The government's role in that storm angered some people. One blogger on the popular Web site Sohu.com posted a photograph of angry passengers on a grounded flight, and suggested that the weather-modification office should be required to pay compensation for the disruptions the snow caused. "The weather belongs to everyone, not just to the 'Department of Artificial Interference with the Weather,'" he wrote.

 

At the start of this week's storm -- which dumped varying amounts of snow across the region but totaled well over a foot in some places -- some observers assumed the weather manipulators were at work again. A report in the state-backed China Daily, an English-language newspaper, carried the headline "Weather Is Manipulated Again for Snow," and cited an unnamed official from the weather-modification office saying that it had caused the precipitation, but declining to elaborate.

 

But experts on weather modification say it is nearly impossible for a storm of the scale and intensity of this week's to have been meaningfully affected by cloud-seeding efforts. And the Beijing Weather Modification Office is denying any involvement. An official there said Thursday that it hadn't seeded clouds this week, and that its efforts in the earlier snowfall were limited to parts of the city.
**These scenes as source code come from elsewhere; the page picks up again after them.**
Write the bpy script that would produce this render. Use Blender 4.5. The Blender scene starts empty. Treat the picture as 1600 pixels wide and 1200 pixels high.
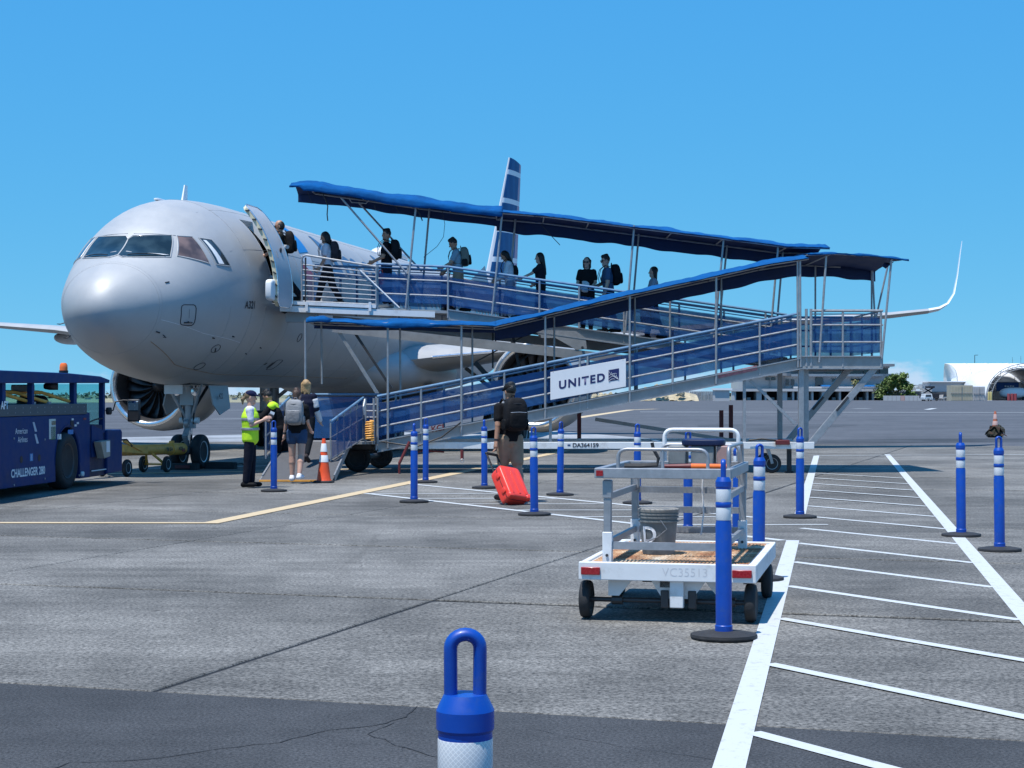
import bpy, bmesh, math, random
from mathutils import Vector, Matrix, Euler, noise

# ------------------------------------------------------------------ camera, sky, sun, exposure
S = bpy.context.scene
COL = S.collection
R = math.radians
FPX, HORIZON, EYE = 2745.0, 617.0, 1.65          # focal length in px of a 1600 px wide frame, horizon row, eye height

cam_d = bpy.data.cameras.new('camera'); cam = bpy.data.objects.new('camera', cam_d); COL.objects.link(cam)
cam.location = (0, 0, EYE); cam.rotation_euler = (R(90), 0, 0)
cam_d.sensor_width = 36; cam_d.lens = FPX / 1600 * 36; cam_d.shift_y = (HORIZON - 600) / 1600
cam_d.clip_start = 0.05; cam_d.clip_end = 20000
S.camera = cam

SUN_EL, SUN_AZ = 72.0, 224.0                      # azimuth clockwise from +Y (the view direction)
w = bpy.data.worlds.new('World'); S.world = w; w.use_nodes = True
nt = w.node_tree; nt.nodes.clear()
def wn(t, **k):
    n = nt.nodes.new(t)
    for a, b in k.items(): setattr(n, a, b)
    return n
sky = wn('ShaderNodeTexSky', sky_type='NISHITA'); sky.sun_disc = False
sky.sun_elevation = R(SUN_EL); sky.sun_rotation = R(SUN_AZ)
sky.air_density = 0.5; sky.dust_density = 0.0; sky.ozone_density = 6.0; sky.altitude = 0
sp_ = wn('ShaderNodeSeparateColor'); cb_ = wn('ShaderNodeCombineColor'); nt.links.new(sky.outputs[0], sp_.inputs[0])
EXPO = 0.5                                        # the deep tropical blue of the photograph: a response curve per channel on the physical sky
for ch, (ref, g_, val) in enumerate(((3.34, .64, .178), (5.29, .31, .555), (7.5, .05, .875))):
    pw = wn('ShaderNodeMath', operation='POWER'); pw.inputs[1].default_value = g_; nt.links.new(sp_.outputs[ch], pw.inputs[0])
    ml = wn('ShaderNodeMath', operation='MULTIPLY'); ml.inputs[1].default_value = val * 10 / 2 ** EXPO / ref ** g_; nt.links.new(pw.outputs[0], ml.inputs[0]); nt.links.new(ml.outputs[0], cb_.inputs[ch])
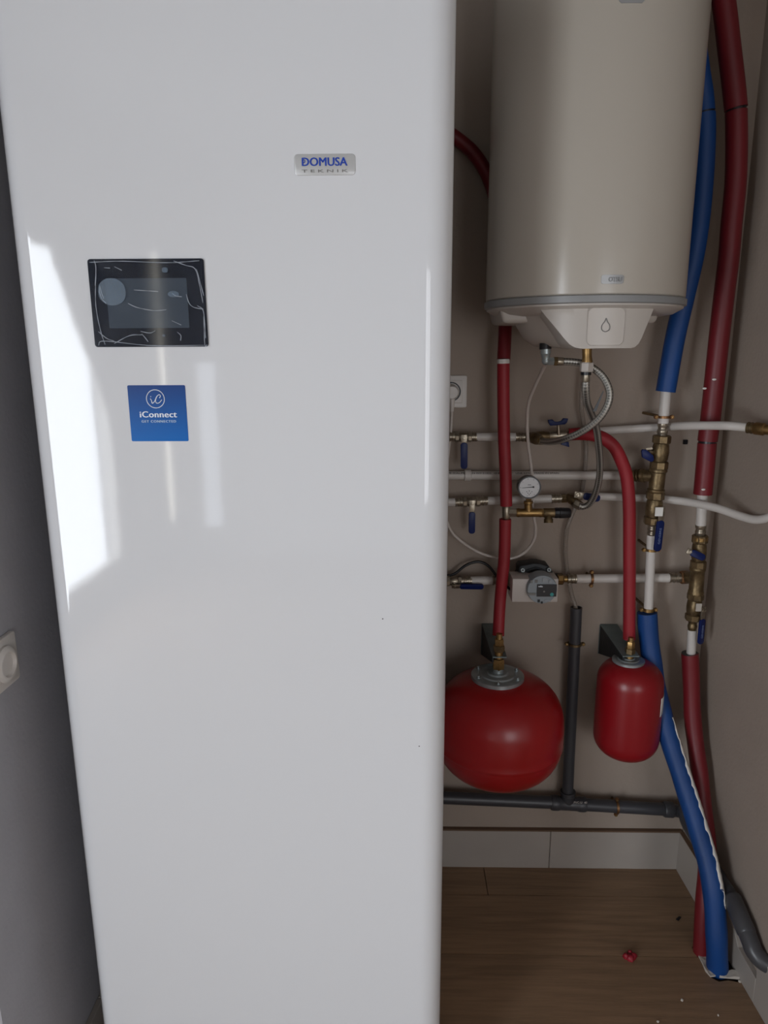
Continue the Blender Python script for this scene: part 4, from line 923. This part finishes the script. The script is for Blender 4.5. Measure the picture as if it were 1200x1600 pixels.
# left wall switch
lp = V((LX, 0, 0))
def lw_(px, py): return onP(px, py, lp, X)
c_ = lw_(2, 1033); 
sw_ = thing('wall_switch', 'white round-centred wall outlet on the dark left wall', 'socket', c_-Z*.04)
yy1 = lw_(20.5, 1030).y; cc = V((LX, yy1-.041, lw_(8, 1030).z))
plate(cc, Y, Z, .082, .082, .006, .009).build('frame', M_plas, sw_, bevel=.002)
G().lathe([(0, .029), (.6, .029), (1, .024), (1, .02), (.5, .018)], cc+X*.008, cc+X*.018, 36).build('round_insert', M_plas, sw_)

# ------------------------------------------------------------------ hole edge, debris
def blob(c, r, n=9, h=.01, sd=1, sx=1., sy_=1.):
    rnd = random.Random(sd); base = [(math.cos(2*PI*k/n)*r*sx*(.7+.5*rnd.random()), math.sin(2*PI*k/n)*r*sy_*(.7+.5*rnd.random())) for k in range(n)]
    return G().ring_loft([[c+V((x*s, y*s, z)) for x, y in base] for s, z in ((.9, .0), (1, h*.35), (.7, h*.85), (.3, h))])
hol = onZ(1121, 1518)
def ragged(pts, h, nm, lab, sd):
    rnd = random.Random(sd); ps = [onZ(x, y, 0.0003) for x, y in pts]
    o = G().ring_loft([ps, [p+V((0, 0, h*(.5+rnd.random()))) for p in ps]]).build(nm, M_plaster); tag(o, lab, 'rubble'); return o
ragged([(1088, 1489), (1097, 1492), (1102, 1498), (1104, 1508), (1110, 1520), (1118, 1526), (1110, 1527), (1102, 1518), (1097, 1506)], .006, 'plaster_chunk', 'ragged plaster edge left of the blue pipe foot', 3)
ragged([(1124, 1528), (1134, 1522), (1143, 1519), (1150, 1520), (1156, 1531), (1148, 1530), (1136, 1529)], .006, 'plaster_chunk', 'ragged plaster edge right of the blue pipe foot', 5)
ragged([(1090, 1486), (1096, 1487), (1101, 1490), (1103, 1500), (1098, 1497), (1093, 1493)], .008, 'plaster_lump', 'chalky lump against the foot of the lower red pipe', 6)
G().prism([V((x, y, -.0115)) for x, y in ((.686, 1.346), (.859, 1.346), (.859, 1.499), (.686, 1.499))], Z*.0005).build('hole_bottom', M_sub, floor)
c1 = onZ(985, 1499)
g = G()
for i, (dx, dy, r_) in enumerate(((0, 0, .011), (-.010, .004, .008), (.009, .006, .008), (.002, .014, .007))):
    q = blob(c1+V((dx, dy, 0)), r_, 9, .012, 20+i); b0 = len(g.v); g.v += q.v; g.f += [tuple(v+b0 for v in f_) for f_ in q.f]
tag(g.build('foam_scrap', mat('scrap_red', (140, 20, 36), .5, bump=1, bscale=200)), 'small crumpled scrap of red foam on the floor', 'scrap')
tag(G().prism([onZ(x, y, .001) for x, y in ((1056, 1437), (1061, 1433), (1064, 1434), (1060, 1439))], Z*.003).build('plastic_bit', M_black), 'tiny black shard on the floor near the right skirting', 'scrap')
for i, (q, lab) in enumerate((((1065.5, 1563), 'pale plaster crumb on the floor, the one furthest from the pipes'), ((1156, 1534), 'pale plaster crumb by the right skirting next to the hole'), ((1028, 1597), 'pale plaster crumb at the bottom edge of the floor'), ((1122, 1587), 'tiny pale plaster crumb in the floor corner'))):
    tag(blob(onZ(*q), (.0035, .004, .003, .002)[i], 7, .004, 40+i).build('plaster_crumb', M_plaster), lab, 'crumb')
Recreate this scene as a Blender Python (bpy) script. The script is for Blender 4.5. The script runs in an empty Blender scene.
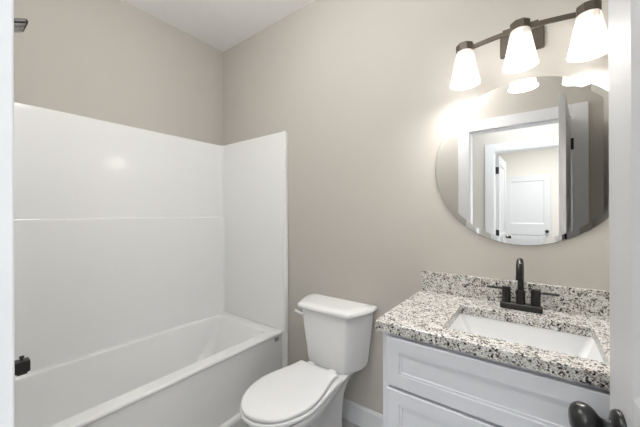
import bpy, bmesh, math
from math import pi, sin, cos, radians as R
from mathutils import Matrix, Vector

SC = bpy.context.scene
COL = SC.collection

# ------------------------------------------------------------------ camera
cam_data = bpy.data.cameras.new('camera')
cam = bpy.data.objects.new('camera', cam_data)
COL.objects.link(cam)
cam_data.sensor_width = 36.0
cam_data.lens = 290.9 * 36.0 / 640.0
cam_data.clip_start = 0.02
cam.matrix_world = (Matrix.Translation((2.26, -1.566, 1.290)) @ Matrix.Rotation(R(36.91), 4, 'Z')
                    @ Matrix.Rotation(R(90.07), 4, 'X') @ Matrix.Rotation(R(-0.2), 4, 'Z'))
SC.camera = cam

# ------------------------------------------------------------------ world, lights, exposure
world = bpy.data.worlds.new('world')
SC.world = world
world.use_nodes = True
world.node_tree.nodes['Background'].inputs[0].default_value = (0.75, 0.85, 1.0, 1)
world.node_tree.nodes['Background'].inputs[1].default_value = 0.6
SC.view_settings.view_transform = 'Standard'
SC.view_settings.look = 'None'
SC.view_settings.gamma = 1.0
SC.view_settings.use_curve_mapping = False
SC.view_settings.exposure = 0.93

BULB = 95.0          # radiance of the vanity bulbs
SHADE = 0.10         # radiance of the glowing glass shades
GLOBE_FILL = 21.5          # radiance of the added, unseen fill globe
HALL_FILL = 6.0           # unseen fill disc added in the hall, watts
WINDOW_FILL = 3.4            # radiance of the fill glow added at the hall's right end
FAR_FILL = 40.0  # unseen fill disc added in the far room, watts


def lamp(name, loc, size, watts, colour):
    d = bpy.data.lights.new(name, 'AREA')
    d.shape = 'DISK'
    d.size = size
    d.energy = watts
    d.color = colour
    o = bpy.data.objects.new(name, d)
    o.location = loc
    COL.objects.link(o)
    return o


lamp('hall_fill_light', (2.15, -2.15, 2.735), 0.5, HALL_FILL, (0.92, 0.96, 1.0))  # added disc light without a fixture, brightens hall and doorway
lamp('far_room_fill_light', (2.4, -4.1, 2.735), 0.8, FAR_FILL, (0.96, 0.98, 1.0))  # added disc light without a fixture, brightens the far room


# ------------------------------------------------------------------ materials
def mat(name, col, rough=0.5, metal=0.0, spec=0.5, coat=0.0, bump=0.0, bscale=60.0, emit=None, estr=0.0,
        vary=0.0, vscale=4.0):
    m = bpy.data.materials.new(name)
    m.use_nodes = True
    nt = m.node_tree
    b = nt.nodes['Principled BSDF']
    b.inputs['Base Color'].default_value = (*col, 1)
    b.inputs['Roughness'].default_value = rough
    b.inputs['Metallic'].default_value = metal
    b.inputs['Specular IOR Level'].default_value = spec
    b.inputs['Coat Weight'].default_value = coat
    b.inputs['Coat Roughness'].default_value = 0.08
    if emit:
        b.inputs['Emission Color'].default_value = (*emit, 1)
        b.inputs['Emission Strength'].default_value = estr
    tc = nt.nodes.new('ShaderNodeTexCoord')
    if vary:
        n = nt.nodes.new('ShaderNodeTexNoise')
        n.inputs['Scale'].default_value = vscale
        nt.links.new(tc.outputs['Object'], n.inputs['Vector'])
        r = nt.nodes.new('ShaderNodeValToRGB')
        r.color_ramp.elements[0].position = 0.3
        r.color_ramp.elements[1].position = 0.7
        r.color_ramp.elements[0].color = (*[c * (1 - vary) for c in col], 1)
        r.color_ramp.elements[1].color = (*[min(1, c * (1 + vary)) for c in col], 1)
        nt.links.new(n.outputs['Fac'], r.inputs['Fac'])
        nt.links.new(r.outputs['Color'], b.inputs['Base Color'])
    if bump:
        n = nt.nodes.new('ShaderNodeTexNoise')
        n.inputs['Scale'].default_value = bscale
        n.inputs['Detail'].default_value = 3
        nt.links.new(tc.outputs['Object'], n.inputs['Vector'])
        bp = nt.nodes.new('ShaderNodeBump')
        bp.inputs['Strength'].default_value = bump
        bp.inputs['Distance'].default_value = 0.002
        nt.links.new(n.outputs['Fac'], bp.inputs['Height'])
        nt.links.new(bp.outputs['Normal'], b.inputs['Normal'])
    return m


def granite_mat():
    m = bpy.data.materials.new('speckled_granite')
    m.use_nodes = True
    nt = m.node_tree
    N, L = nt.nodes.new, nt.links.new
    b = nt.nodes['Principled BSDF']
    b.inputs['Roughness'].default_value = 0.18
    tc = N('ShaderNodeTexCoord')
    # a little warp so the flecks are ragged
    wn = N('ShaderNodeTexNoise')
    wn.inputs['Scale'].default_value = 160
    L(tc.outputs['Object'], wn.inputs['Vector'])
    wm = N('ShaderNodeVectorMath')
    wm.operation = 'MULTIPLY_ADD'
    wm.inputs[1].default_value = (0.006, 0.006, 0.006)
    L(wn.outputs['Color'], wm.inputs[0])
    L(tc.outputs['Object'], wm.inputs[2])

    def voro(scale):
        v = N('ShaderNodeTexVoronoi')
        v.inputs['Scale'].default_value = scale
        L(wm.outputs['Vector'], v.inputs['Vector'])
        s = N('ShaderNodeSeparateColor')
        L(v.outputs['Color'], s.inputs['Color'])
        return s

    def ramp(src, stops):
        r = N('ShaderNodeValToRGB')
        r.color_ramp.interpolation = 'CONSTANT'
        el = r.color_ramp.elements
        while len(el) < len(stops):
            el.new(0.5)
        for e, (p, c) in zip(el, stops):
            e.position = p
            e.color = (*c, 1)
        L(src, r.inputs['Fac'])
        return r

    base = ramp(voro(300).outputs[0], [(0, (.67, .665, .64)), (.30, (.78, .78, .755)), (.55, (.50, .49, .465)),
                                       (.76, (.72, .71, .69)), (.88, (.37, .35, .33))])
    mid = voro(250)
    midr = ramp(mid.outputs[1], [(0, (.30, .26, .22)), (.5, (.20, .19, .18)), (.8, (.42, .36, .30))])
    # clumps: flecks gather where a slow noise is high
    cn = N('ShaderNodeTexNoise')
    cn.inputs['Scale'].default_value = 38
    cn.inputs['Detail'].default_value = 3
    L(tc.outputs['Object'], cn.inputs['Vector'])

    def mask(src, k, thr):
        a = N('ShaderNodeMath')
        a.operation = 'MULTIPLY_ADD'
        L(cn.outputs['Fac'], a.inputs[0])
        a.inputs[1].default_value = k
        L(src, a.inputs[2])
        g = N('ShaderNodeMath')
        g.operation = 'GREATER_THAN'
        L(a.outputs[0], g.inputs[0])
        g.inputs[1].default_value = thr
        return g

    m1 = mask(mid.outputs[0], 1.1, 1.30)
    x1 = N('ShaderNodeMix')
    x1.data_type = 'RGBA'
    L(m1.outputs[0], x1.inputs['Factor'])
    L(base.outputs['Color'], x1.inputs['A'])
    L(midr.outputs['Color'], x1.inputs['B'])
    blk = voro(190)
    m2 = mask(blk.outputs[2], 0.9, 1.33)
    x2 = N('ShaderNodeMix')
    x2.data_type = 'RGBA'
    L(m2.outputs[0], x2.inputs['Factor'])
    L(x1.outputs['Result'], x2.inputs['A'])
    x2.inputs['B'].default_value = (.030, .028, .027, 1)
    L(x2.outputs['Result'], b.inputs['Base Color'])
    return m


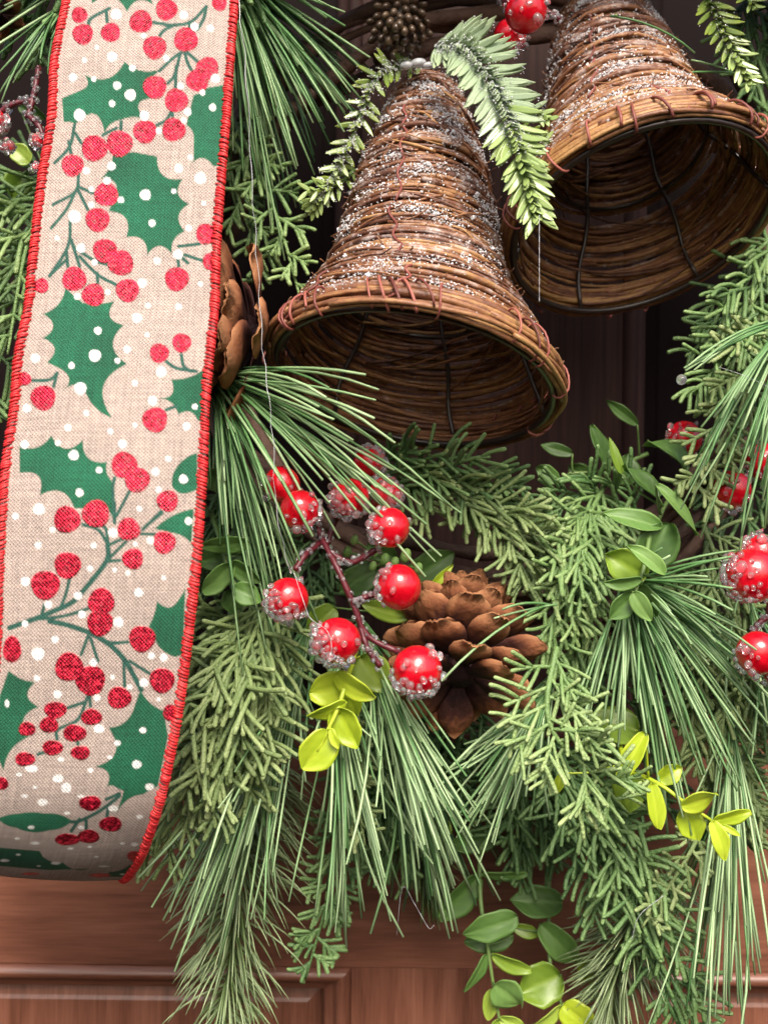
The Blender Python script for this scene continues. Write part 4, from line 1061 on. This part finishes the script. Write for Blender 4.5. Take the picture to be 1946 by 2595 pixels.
pine_aim('stray pine needle laid across the right bell', (1560, 40, 118), [(1760, 135, 112)], seed=16, jit=1, tint=.4, djit=1)
pine_aim('two stray pine needles right of the right bell neck', (1900, 190, 66), [(1750, 150, 82), (1740, 185, 84)], seed=17, jit=2, tint=.35, djit=1)
pine('pine needles in the far right lower corner', [(1880, 1450, 70), (1940, 1700, 85)], n=70, nl=70, spread=12, seed=18, tint=.5)

#   short fir
fir('dark fir sprig hanging lowest at the bottom left', [(660, 1900, 46), (610, 2200, 56), (560, 2660, 56)], n=520, nl=38, ang=78, seed=1, tint=.68, r=.52, arch=.7)
fir('dark fir sprig hanging low behind the round leaves', [(1660, 2170, 52), (1600, 2360, 58), (1535, 2540, 54)], n=380, nl=33, ang=66, seed=2, tint=.64, r=.55, arch=.35)
fir('shaded fir sprig behind the bottom pine needles', [(1000, 2000, 30), (1060, 2150, 32), (1100, 2270, 30)], n=130, nl=24, seed=3, tint=.3)

#   frosted fir
frosted('frosted fir sprig leaning on the neck of the lowest bell', [(1105, 120, 92), (1180, 128, 108), (1250, 220, 122), (1310, 370, 130), (1358, 545, 132)], n=250, nl=18, nw=1.6, seed=1, frost=6000)
frosted('small frosted fir tip between the two bells', [(1290, 250, 100), (1345, 275, 110), (1392, 302, 112)], n=18, nl=8, nw=1.1, seed=2, frost=70)
frosted('small shaded fir tip just below the frosted one between bells', [(1300, 330, 95), (1350, 350, 102), (1388, 358, 102)], n=16, nl=8, nw=1.1, seed=3, mat='frost_fir_dark', frost=40)
frosted('frosted fir sprig in the upper right behind the bell', [(1770, -60, 70), (1830, 80, 84), (1900, 210, 88)], n=64, nl=12, nw=1.3, seed=4, mat='frost_fir_dark', frost=300, a0=55)
frosted('yellow tipped fir twig at the top right corner', [(1860, -60, 70), (1890, -10, 84), (1910, 22, 88)], n=16, nl=9, nw=1.0, seed=5, mat='frost_fir_dark', frost=20)
frosted('frosted fir sprig left of the lowest bell', [(1060, 165, 72), (960, 190, 84), (900, 330, 86), (830, 470, 84), (790, 530, 80)], n=84, nl=10, nw=1.3, seed=6, mat='frost_fir_dark', frost=1800, frost_to=.85)
frosted('green fir tip ending left of the lowest bell', [(900, 430, 78), (850, 470, 84), (780, 485, 86)], n=22, nl=10, nw=1.1, seed=7, mat='frost_fir_dark', frost=50)

#   leaves
S_ = spray
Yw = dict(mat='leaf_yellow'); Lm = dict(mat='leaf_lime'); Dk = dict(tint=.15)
S_('bright yellow green leaf sprig hanging below the red berries', [(905, 1640, 104), (880, 1720, 126), (857, 1793, 132), (833, 1846, 134), (805, 1905, 134)], [
    (888, 1722, 784, 1758, 84, 126, dict(roll=-25)), (850, 1706, 952, 1768, 62, 130, dict(roll=30, arch=.25)), (878, 1779, 778, 1815, 46, 132, dict(roll=-40)),
    (852, 1793, 908, 1894, 70, 131, dict(roll=12)), (868, 1740, 905, 1812, 56, 122, dict(tint=.3)), (842, 1856, 766, 1948, 84, 134, dict(roll=-8)), (838, 1846, 858, 1896, 20, 137), (912, 1662, 985, 1748, 84, 108, dict(mat='leaf_lime', tint=.6))], 'leaf_yellow', 1, stem_mat='leaf_yellow')
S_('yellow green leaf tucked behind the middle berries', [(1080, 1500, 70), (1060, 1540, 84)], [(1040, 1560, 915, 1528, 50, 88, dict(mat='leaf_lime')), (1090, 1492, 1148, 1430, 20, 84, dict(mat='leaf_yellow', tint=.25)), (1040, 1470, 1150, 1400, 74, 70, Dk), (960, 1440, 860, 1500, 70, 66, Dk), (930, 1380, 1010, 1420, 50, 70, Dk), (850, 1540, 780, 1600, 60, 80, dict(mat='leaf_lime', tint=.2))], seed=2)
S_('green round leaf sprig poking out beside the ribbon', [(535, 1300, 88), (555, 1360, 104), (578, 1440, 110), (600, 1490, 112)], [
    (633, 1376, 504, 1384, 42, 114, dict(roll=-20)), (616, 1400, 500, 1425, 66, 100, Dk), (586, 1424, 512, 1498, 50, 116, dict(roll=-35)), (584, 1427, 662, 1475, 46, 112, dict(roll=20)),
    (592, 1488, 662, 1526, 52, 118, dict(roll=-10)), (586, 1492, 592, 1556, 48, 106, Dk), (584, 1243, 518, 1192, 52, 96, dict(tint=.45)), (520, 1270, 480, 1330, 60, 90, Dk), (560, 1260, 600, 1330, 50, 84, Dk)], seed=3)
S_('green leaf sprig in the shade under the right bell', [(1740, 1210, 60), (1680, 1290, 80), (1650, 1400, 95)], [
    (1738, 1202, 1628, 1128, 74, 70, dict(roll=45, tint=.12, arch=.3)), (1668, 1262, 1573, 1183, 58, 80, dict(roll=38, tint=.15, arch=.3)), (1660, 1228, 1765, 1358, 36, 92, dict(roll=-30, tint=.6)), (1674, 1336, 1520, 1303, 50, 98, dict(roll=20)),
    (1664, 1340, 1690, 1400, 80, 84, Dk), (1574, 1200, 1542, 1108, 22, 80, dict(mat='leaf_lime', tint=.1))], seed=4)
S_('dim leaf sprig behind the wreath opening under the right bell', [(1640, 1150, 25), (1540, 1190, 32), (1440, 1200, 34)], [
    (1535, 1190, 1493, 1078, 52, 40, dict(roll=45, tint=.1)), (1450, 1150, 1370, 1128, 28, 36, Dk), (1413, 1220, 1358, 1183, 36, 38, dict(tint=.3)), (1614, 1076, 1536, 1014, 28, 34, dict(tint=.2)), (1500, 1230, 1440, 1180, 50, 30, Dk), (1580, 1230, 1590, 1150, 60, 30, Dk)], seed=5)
S_('green leaf sprig in front of the cedar at right of centre', [(1650, 1330, 95), (1630, 1440, 108), (1605, 1510, 114)], [
    (1682, 1456, 1585, 1385, 40, 116, dict(roll=25, tint=.65)), (1635, 1428, 1694, 1325, 92, 98, Dk), (1634, 1460, 1530, 1404, 80, 102, dict(tint=.2, mat='leaf_lime')), (1624, 1466, 1530, 1476, 32, 116, dict(roll=-30)),
    (1608, 1482, 1662, 1562, 54, 106, Dk), (1603, 1500, 1650, 1572, 42, 118, dict(roll=20, tint=.62)), (1608, 1506, 1540, 1568, 52, 114, dict(tint=.35))], seed=6)
S_('yellow leaf sprig trailing to the lower right', [(1560, 1850, 84), (1590, 1949, 104), (1637, 1971, 114), (1686, 1998, 120), (1730, 2031, 122), (1800, 2078, 122)], [
    (1616, 1850, 1480, 1828, 92, 88, dict(mat='leaf_lime', tint=.12, roll=30)), (1636, 1856, 1563, 1988, 44, 122, dict(roll=25)), (1648, 1985, 1666, 2100, 40, 122, dict(roll=-20)), (1668, 1978, 1726, 1942, 44, 114, dict(mat='leaf_yellow', tint=.3)),
    (1724, 2043, 1816, 2010, 56, 124, dict(roll=15)), (1727, 2046, 1764, 2128, 60, 118, dict(tint=.35)), (1806, 2080, 1902, 2056, 36, 122, dict(roll=25, tint=.35)), (1802, 2080, 1834, 2180, 40, 124, dict(roll=-10, tint=.65)), (1826, 2090, 1875, 2118, 14, 124), (1600, 1950, 1588, 2056, 78, 98, dict(mat='leaf_lime', tint=.3)), (1420, 1960, 1412, 2010, 22, 100, dict(tint=.3))], 'leaf_yellow', 7, stem_mat='leaf_yellow')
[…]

An official at the weather-modification office in Hebei, the province surrounding Beijing, said it also hadn't seeded clouds in the past week to avoid aggravating the storm, which meteorologists had been predicting for days.

 

The confusion over the government's role in the latest blizzard reflects both the scope of China's weather-modification efforts, and the aura of almost mystical ability that surrounds them in the minds of many Chinese and foreign observers.

 

China's water supply relative to its 1.3 billion-person population is roughly a fourth the world's average, and the shortage is worse in the north. Beijing's ratio is 1/30th the global average. Local governments in dry areas across China -- as in other countries -- have long sought to wring more rain from the sky for crops and reservoirs.

 

In China, they use artillery shells, rockets and airplanes to spray existing cloud systems with silver iodide, a compound that triggers moisture in the clouds to form ice crystals, which then fall to earth as snow or rain.

 

The Beijing Weather Modification Office gained fame around last year's Beijing Olympics for trying to drain clouds near the city ahead of Aug. 8 Opening Ceremonies. In the end, the highly anticipated event was rain free, although it remains unclear whether that resulted from modification or good luck.

 

More broadly, many residents of the capital see the office's hand in the uncannily consistent absence of rain on politically sensitive days like the 60th anniversary of the founding of Communist China on Oct. 1, when top leaders watched a lavish military parade in downtown Beijing.

 

Scientists say that cloud-seeding is less potent than many people believe, however. It can augment precipitation, but only by perhaps 10% to 20%, says Wang Guanghe, director of the Institute of Weather Modification at the Chinese Academy of Meteorological Sciences. Weather modification's "power is still limited," Mr. Wang says.

 

It is also hard to measure. Experts say the sort of exact estimates attributed to the Beijing Weather Modification Office official by Xinhua -- 16 million tons of extra snow -- is nearly impossible to make for any individual storm, although statistics gathered painstakingly over years can enable estimates of the effectiveness of longer-term efforts.

 

One reason for confusion over China's weather modification efforts is its relative lack of transparency. Duncan Axisa, president of the Weather Modification Association in Fresno, Calif., says only two of the roughly 170 members of his international organization come from China -- and they joined recently. China's weather-modification experts have published relatively little in English. "The Chinese weather-modification program is a really closed program," he says.

 

—Ellen Zhu, Kersten Zhang and Gao Sen contributed to this article.